Il est donc nécessaire d'évaluer les effets du CICE secteur par secteur. Le fait que le CICE s'applique de manière générale à toutes les entreprises conduit à engager des moyens considérables. Je pense par ailleurs que d'autres dispositifs comme le suramortissement permettent un lien beaucoup plus direct entre la baisse des coûts d'une part et les investissements productifs et la création d'emplois d'autre part.

M. Michel Canevet . - Je remercie la rapporteure d'avoir démontré que le CICE est bien une « usine à gaz », alors même que le Gouvernement affiche des objectifs de simplification. Comme cela a été dit par Fabienne Keller, on va aboutir à une dette considérable qui va sans doute dépasser le montant du produit de l'impôt sur les sociétés.

Par ailleurs, ce dispositif a occasionné du travail supplémentaire à l'administration qui n'en avait pas besoin.

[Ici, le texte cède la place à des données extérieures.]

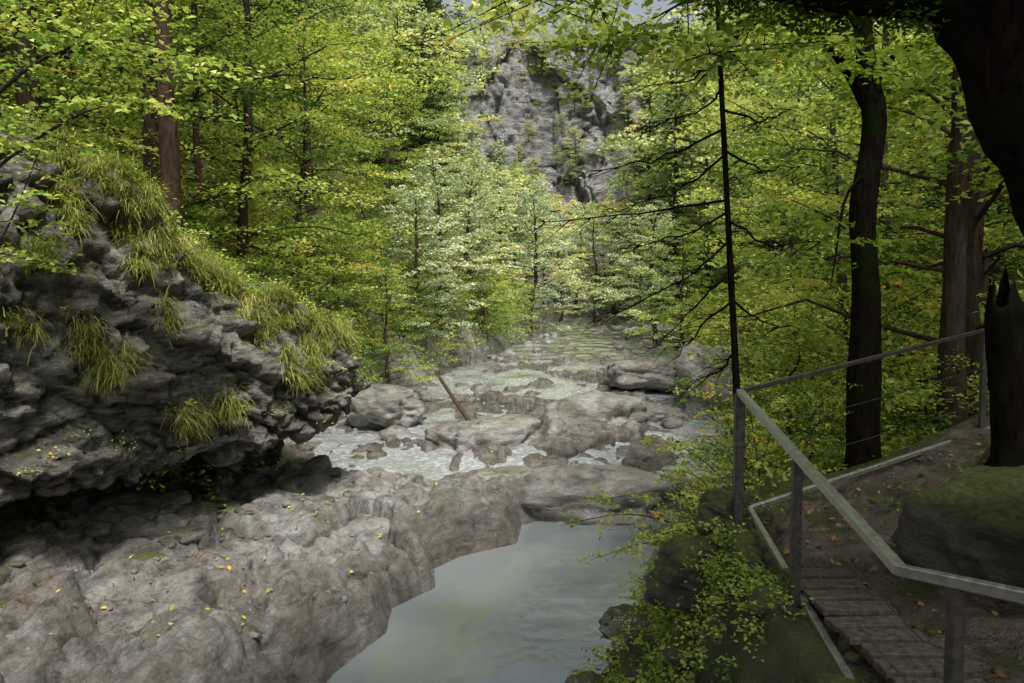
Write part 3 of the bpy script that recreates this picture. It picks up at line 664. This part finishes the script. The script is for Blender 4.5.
# ---------------- shrubs
for it in range(210):
    y=rng.uniform(9,48);side=rng.random()<.55
    if side: x=XW(y)-(2.6 if y<17 else .9)-abs(rng.normal())*3.5
    else: x=XR(y)+ (2.2 if y<12 else 1.2)+abs(rng.normal())*4
    if sdline(np.array([x]),np.array([y]),pathc)[0]<1.6: continue
    if not side and y<12 and x<3.6: continue
    shrubs.add(SH[rng.integers(2)],x,y,rng.uniform(.5,1.1))
for x,y,s in [(2.0,7.6,.35),(2.6,8.4,.45),(1.6,7.0,.28),(3.4,8.6,.5),(4.3,8.9,.5),(5.2,9.3,.6),(3.0,9.8,.5),(6.2,10,.6),(3.6,11,.6)]: shrubs.add(SH[0],x,y,s)
shrubs.mb.build('shrub_understorey',FM)
def clumps(name,XY,size,per,ls,mat,hgt=.25,flat=.6,seed=1,Z=None,wr=.6):
    r_=np.random.default_rng(seed);x,y=XY[:,0],XY[:,1];z=H(x,y) if Z is None else Z
    n=len(x);c=np.repeat(np.c_[x,y,z],per,axis=0);sz=np.repeat(r_.uniform(.5,1.3,n)*size,per)
    o=r_.normal(size=(n*per,3))*np.array([1,1,.5])*sz[:,None]*.5;o[:,2]=np.abs(o[:,2])+hgt*r_.random(n*per)*sz/size
    V,Fq=leaves(c+o,ls,flat,r=r_,wr=wr)
    ti=np.repeat(np.clip(np.repeat(r_.uniform(.15,.75,n),per)+r_.normal(size=n*per)*.13,0,1),4)
    return mk(name,V,Fq,[mat],attrs={'tint':ti},smooth=False)
XY=[]
while len(XY)<4200:
    y=7+abs(rng.normal())*22
    if rng.random()<.55: x=XW(y)-(2.9 if y<16 else .8)-rng.exponential(5)
    else: x=XR(y)+(2.2 if 8<y<14 else 1.3)+rng.exponential(5)
    if y<8.3 and x>0 and x<8: continue
    if sdline(np.array([x]),np.array([y]),pathc)[0]<.9: continue
    XY.append((x,y))
clumps('undergrowth',np.array(XY),.5,34,.10,M_leaf)
XY=[(XR(y)+np.interp(y,[6,9,12],[.1,.6,1])+rng.exponential(.6),y) for y in rng.uniform(5.2,14,640)]
XY=[p for p in XY if sdline(np.array([p[0]]),np.array([p[1]]),pathc)[0]>.85]
clumps('bank_plants',np.array(XY),.22,30,.055,M_leaf,.12,seed=4)
XY=[(rng.uniform(.85,1.7),rng.uniform(4.3,8)) for i in range(460)]+[(rng.uniform(3.1,4.5),rng.uniform(3,6)) for i in range(60)]
clumps('bank_moss_plants',np.array(XY),.16,28,.035,M_leaf,.06,seed=5)
mb=MB();r_=np.random.default_rng(77)
for (u0,v0,d0,u1,v1,d1,nn) in [(740,520,7,600,500,7.6,16),(735,560,6.6,590,560,7.2,14),(745,500,7.4,640,440,8,18),(750,470,7.8,690,380,8.4,20),(740,590,6.3,640,600,6.9,16),(760,480,7.6,740,380,8.2,18),(700,640,6.6,600,660,7.4,14),(720,540,6.8,560,525,7.8,12),(735,520,7,660,470,7.6,16),(720,560,6.7,650,540,7,18),(760,470,8,790,400,8.6,20),(800,460,8.2,840,400,8.8,20),(740,640,5.6,680,620,6,16),(760,660,5.2,710,670,5.6,14),(730,600,6.2,690,560,6.6,18),(745,610,5.9,720,590,6.1,16)]:
    p=smooth_path([P(u0,v0,d0),(P(u0,v0,d0)+P(u1,v1,d1))/2+np.array([0,0,.18]),P(u1,v1,d1)],10);V,Fq=tube(p,np.linspace(.009,.002,10),4);mb.add(V,Fq,0)
    for j in range(nn):
        k=r_.integers(1,10);az=r_.uniform(0,6.28);l=r_.uniform(.12,.4);dd=np.array([math.cos(az),math.sin(az),r_.uniform(-.3,.2)])
        m=16;u=r_.random(m);C=p[k]+dd*(u*l)[:,None]+r_.normal(size=(m,3))*np.array([.05,.05,.02]);V,Fq=leaves(C,.06,.4,r=r_,wr=.55)
        mb.add(V,Fq,1,np.clip(np.repeat(.6+r_.normal()*.2+r_.normal(size=m)*.1,4),0,1))
mb.build('riverside_sapling',[M_bark,M_leaf])
# ---------------- grass on rock
def blades(roots,nrm,per,ln,seed,mb,spread=.06):
    r_=np.random.default_rng(seed);n=len(roots)*per;c=np.repeat(roots,per,axis=0)+r_.normal(size=(n,3))*spread
    d=np.repeat(nrm,per,axis=0)*.5+r_.normal(size=(n,3))*.35+np.array([0,0,.75]);d/=np.linalg.norm(d,axis=1)[:,None]
    l=np.repeat(r_.uniform(.5,1.15,len(roots)),per)*ln*r_.uniform(.5,1.3,n);w=.005+.006*r_.random(n);side=np.cross(d,[0,0,1.])+1e-4;side/=np.linalg.norm(side,axis=1)[:,None]
    K=5;pos=c.copy();Vs=[];dr=d.copy()
    for k in range(K):
        ww=(w*(1-k/(K-.7)))[:,None];Vs+= [pos-side*ww,pos+side*ww]
        pos=pos+dr*(l/(K-1))[:,None];dr=dr+np.array([0,0,-.6]);dr/=np.linalg.norm(dr,axis=1)[:,None]
    V=np.stack(Vs,1).reshape(-1,3);b=np.arange(n)[:,None]*2*K;k=np.arange(K-1)[None,:]*2
    Fq=np.stack([b+k,b+k+1,b+k+3,b+k+2],-1).reshape(-1,4)
    t=np.repeat(np.clip(np.repeat(r_.uniform(.15,.75,len(roots)),per)+r_.normal(size=n)*.14,0,1),2*K);mb.add(V,Fq,0,t)
mb=MB();pu,pv,pf=proj(rockV)
roots=[];nr=[]
for (u,v,rad,k) in [(195,420,16,11),(230,405,12,8),(300,370,18,10),(80,345,24,10),(115,370,16,7),(215,250,26,16),(240,270,22,14),(150,225,28,16),(285,310,22,13),(270,285,20,12),(100,180,28,14),(75,160,22,10),(320,345,14,7),(330,330,16,8),(20,330,15,4),(60,215,18,6),(180,260,18,8),(130,260,18,6),(260,330,14,5),(160,320,14,4),(40,270,14,4)]:
    m=np.where((np.abs(pu-u)<rad)&(np.abs(pv-v)<rad)&(rockN[:,1]<.6))[0]
    if len(m)==0:continue
    dm=pf[m].min();m=m[pf[m]<dm+.8];s=rng.choice(m,k);roots.append(rockV[s]);nr.append(rockN[s])
g=rockV.reshape(NT,NS,3);gn=rockN.reshape(NT,NS,3)
ii=rng.integers(200,298,660);jj=rng.integers(40,600,660);kp=gn[ii,jj,2]>.2
roots.append(g[ii[kp],jj[kp]]);nr.append(gn[ii[kp],jj[kp]])
blades(np.concatenate(roots),np.concatenate(nr),62,.44,3,mb)
mb.build('hanging_grass',[M_grass],smooth=False)
ii=rng.integers(228,299,1000);jj=rng.integers(20,610,1000);q=g[ii,jj];clumps('ledge_plants',q[:,:2],.34,34,.07,M_leaf,.2,seed=8,Z=q[:,2])
ii=rng.integers(120,228,600);jj=rng.integers(20,560,600);kp=gn[ii,jj,2]>.1;q=g[ii,jj][kp];clumps('rock_ferns',q[:,:2],.2,28,.045,M_leaf,.06,seed=9,Z=q[:,2])
n=1700;x=np.r_[rng.uniform(1.8,3.4,450),rng.uniform(1.5,9,750),rng.uniform(-7,-3,500)];y=np.r_[rng.uniform(2,6.5,450),rng.uniform(5.5,12,750),rng.uniform(8,17,500)]
z=H(x,y)+.05;V,Fq=leaves(np.c_[x,y,z],.045,.25,wr=.7);mk('leaf_litter',V,Fq,[M_litter],attrs={'tint':np.repeat(rng.random(n),4)},smooth=False)
n=240;x=rng.uniform(-5.5,4,n);y=rng.uniform(7.5,24,n);z=H(x,y);k=z>ZW(y)+.15;x,y,z=x[k],y[k],z[k];n=len(x)
V,Fq=leaves(np.c_[x,y,z+.03],.07,.2,wr=.7);mk('fallen_yellow_leaves',V,Fq,[M_yellow],attrs={'tint':np.repeat(rng.random(n),4)},smooth=False)
custom_tree('hazel_bush',[P(-60,330,8.5),P(-40,200,8.4),P(-20,60,8.2),P(0,-60,8)],[.06,.05,.04,.03],
 [([P(-40,200,8.4),P(20,150,8.2),P(90,110,8),P(150,100,8)],.025,22),([P(-30,120,8.3),P(40,60,8),P(120,40,7.8),P(200,60,8)],.025,22),([P(-20,20,8.2),P(60,0,8),P(140,-10,8)],.02,20),([P(-40,260,8.4),P(0,240,8.3),P(40,150,8.2)],.02,14)],M_bark,seed=15,lm=M_leaf,ls=.085)
custom_tree('overhanging_maple_branch',[P(960,-100,5.5),P(850,-60,5.6),P(740,-30,5.8),P(640,-15,6)],[.05,.04,.03,.012],
 [([P(850,-60,5.6),P(760,20,5.7),P(700,60,5.8)],.015,18),([P(740,-30,5.8),P(650,20,6),P(600,40,6.2)],.012,18),([P(640,-15,6),P(560,0,6.2),P(500,-10,6.5)],.01,16)],M_barkm,seed=16,lm=M_leaf,ls=.08)
# ---------------- light
w=bpy.data.worlds.new('World');scene.world=w;w.use_nodes=True;nt=w.node_tree
bg=nt.nodes['Background'];sky=nt.nodes.new('ShaderNodeTexSky');sky.sky_type='NISHITA';sky.sun_disc=False
EL=math.radians(58);AZ=math.radians(162)
sky.sun_elevation=EL;sky.sun_rotation=AZ;sky.dust_density=4;sky.air_density=1.;sky.ozone_density=1
hs=nt.nodes.new('ShaderNodeHueSaturation');hs.inputs['Saturation'].default_value=.4;nt.links.new(sky.outputs[0],hs.inputs['Color']);nt.links.new(hs.outputs[0],bg.inputs[0])
bg.inputs[1].default_value=.15
sd=bpy.data.lights.new('sun','SUN');sd.energy=5;sd.angle=math.radians(8);sd.color=(1,.955,.87);so=bpy.data.objects.new('sun',sd);scene.collection.objects.link(so)
dv=Vector((math.sin(AZ)*math.cos(EL),math.cos(AZ)*math.cos(EL),math.sin(EL)));so.rotation_euler=dv.to_track_quat('Z','Y').to_euler()
cam=bpy.data.cameras.new('camera');cam.sensor_width=36;cam.lens=F/1024*36;cam.clip_end=600;cam.clip_start=.05
co=bpy.data.objects.new('camera',cam);scene.collection.objects.link(co);co.location=(0,0,CZ);co.rotation_euler=(math.pi/2-PITCH,0,0);scene.camera=co
scene.view_settings.view_transform='Standard';scene.view_settings.look='None';scene.view_settings.exposure=0
print('script',time.time()-T0)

Une proposition assez simple avait pourtant été faite d'une baisse généralisée des charges sociales. Je souscris à cette idée, car elle permettrait véritablement de rendre les entreprises de notre pays plus compétitives sur le marché international. Il faut rappeler que notre balance commerciale est déficitaire de 4 à 5 milliards d'euros par mois et que nous ne pourrons pas y remédier sans améliorer la compétitivité de nos entreprises.

Un des travers du CICE est également qu'il tire les salaires vers le bas, en fixant un seuil à 2,5 fois le SMIC.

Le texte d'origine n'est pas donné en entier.